== EXERCISE MATERIAL

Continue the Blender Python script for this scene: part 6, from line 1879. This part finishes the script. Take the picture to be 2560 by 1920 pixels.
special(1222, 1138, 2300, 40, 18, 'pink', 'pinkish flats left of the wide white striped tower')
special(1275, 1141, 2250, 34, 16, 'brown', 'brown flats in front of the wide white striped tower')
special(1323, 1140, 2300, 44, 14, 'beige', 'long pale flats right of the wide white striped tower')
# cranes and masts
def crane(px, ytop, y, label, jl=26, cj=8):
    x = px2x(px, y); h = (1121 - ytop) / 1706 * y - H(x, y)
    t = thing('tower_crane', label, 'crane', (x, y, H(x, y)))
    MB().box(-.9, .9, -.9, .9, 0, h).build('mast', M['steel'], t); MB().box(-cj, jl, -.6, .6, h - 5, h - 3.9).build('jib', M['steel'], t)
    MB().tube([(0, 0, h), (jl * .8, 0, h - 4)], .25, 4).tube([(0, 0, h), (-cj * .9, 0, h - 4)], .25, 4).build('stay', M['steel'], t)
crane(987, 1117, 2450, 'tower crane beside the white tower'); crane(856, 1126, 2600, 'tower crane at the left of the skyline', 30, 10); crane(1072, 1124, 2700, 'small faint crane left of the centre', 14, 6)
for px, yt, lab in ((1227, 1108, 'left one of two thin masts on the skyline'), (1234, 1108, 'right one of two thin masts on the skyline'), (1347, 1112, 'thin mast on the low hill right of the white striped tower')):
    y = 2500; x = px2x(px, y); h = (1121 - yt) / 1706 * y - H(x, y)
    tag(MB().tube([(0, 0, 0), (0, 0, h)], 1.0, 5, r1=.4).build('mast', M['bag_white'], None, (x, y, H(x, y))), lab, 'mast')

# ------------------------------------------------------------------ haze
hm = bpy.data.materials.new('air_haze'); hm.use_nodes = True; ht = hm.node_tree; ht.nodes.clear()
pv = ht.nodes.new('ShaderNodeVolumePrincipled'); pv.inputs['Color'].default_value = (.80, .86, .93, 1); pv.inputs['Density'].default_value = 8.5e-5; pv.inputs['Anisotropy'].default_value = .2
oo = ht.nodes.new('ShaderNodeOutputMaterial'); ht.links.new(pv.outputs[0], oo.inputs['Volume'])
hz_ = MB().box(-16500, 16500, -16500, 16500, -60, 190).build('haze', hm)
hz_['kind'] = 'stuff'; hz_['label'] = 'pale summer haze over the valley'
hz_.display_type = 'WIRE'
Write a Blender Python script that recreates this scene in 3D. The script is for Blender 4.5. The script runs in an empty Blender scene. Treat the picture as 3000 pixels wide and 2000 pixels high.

====

■ AIM ■
Please give back all of the records exactly as written.

■ TASK RESULT ■
Continue the Blender Python script for this scene: part 6, from line 1879. This part finishes the script. Take the picture to be 2560 by 1920 pixels.
special(1222, 1138, 2300, 40, 18, 'pink', 'pinkish flats left of the wide white striped tower')
special(1275, 1141, 2250, 34, 16, 'brown', 'brown flats in front of the wide white striped tower')
special(1323, 1140, 2300, 44, 14, 'beige', 'long pale flats right of the wide white striped tower')
# cranes and masts
def crane(px, ytop, y, label, jl=26, cj=8):
    x = px2x(px, y); h = (1121 - ytop) / 1706 * y - H(x, y)
    t = thing('tower_crane', label, 'crane', (x, y, H(x, y)))
    MB().box(-.9, .9, -.9, .9, 0, h).build('mast', M['steel'], t); MB().box(-cj, jl, -.6, .6, h - 5, h - 3.9).build('jib', M['steel'], t)
    MB().tube([(0, 0, h), (jl * .8, 0, h - 4)], .25, 4).tube([(0, 0, h), (-cj * .9, 0, h - 4)], .25, 4).build('stay', M['steel'], t)
crane(987, 1117, 2450, 'tower crane beside the white tower'); crane(856, 1126, 2600, 'tower crane at the left of the skyline', 30, 10); crane(1072, 1124, 2700, 'small faint crane left of the centre', 14, 6)
for px, yt, lab in ((1227, 1108, 'left one of two thin masts on the skyline'), (1234, 1108, 'right one of two thin masts on the skyline'), (1347, 1112, 'thin mast on the low hill right of the white striped tower')):
    y = 2500; x = px2x(px, y); h = (1121 - yt) / 1706 * y - H(x, y)
    tag(MB().tube([(0, 0, 0), (0, 0, h)], 1.0, 5, r1=.4).build('mast', M['bag_white'], None, (x, y, H(x, y))), lab, 'mast')

# ------------------------------------------------------------------ haze
hm = bpy.data.materials.new('air_haze'); hm.use_nodes = True; ht = hm.node_tree; ht.nodes.clear()
pv = ht.nodes.new('ShaderNodeVolumePrincipled'); pv.inputs['Color'].default_value = (.80, .86, .93, 1); pv.inputs['Density'].default_value = 8.5e-5; pv.inputs['Anisotropy'].default_value = .2
oo = ht.nodes.new('ShaderNodeOutputMaterial'); ht.links.new(pv.outputs[0], oo.inputs['Volume'])
hz_ = MB().box(-16500, 16500, -16500, 16500, -60, 190).build('haze', hm)
hz_['kind'] = 'stuff'; hz_['label'] = 'pale summer haze over the valley'
hz_.display_type = 'WIRE'
Write a Blender Python script that recreates this scene in 3D. The script is for Blender 4.5. The script runs in an empty Blender scene. Treat the picture as 3000 pixels wide and 2000 pixels high.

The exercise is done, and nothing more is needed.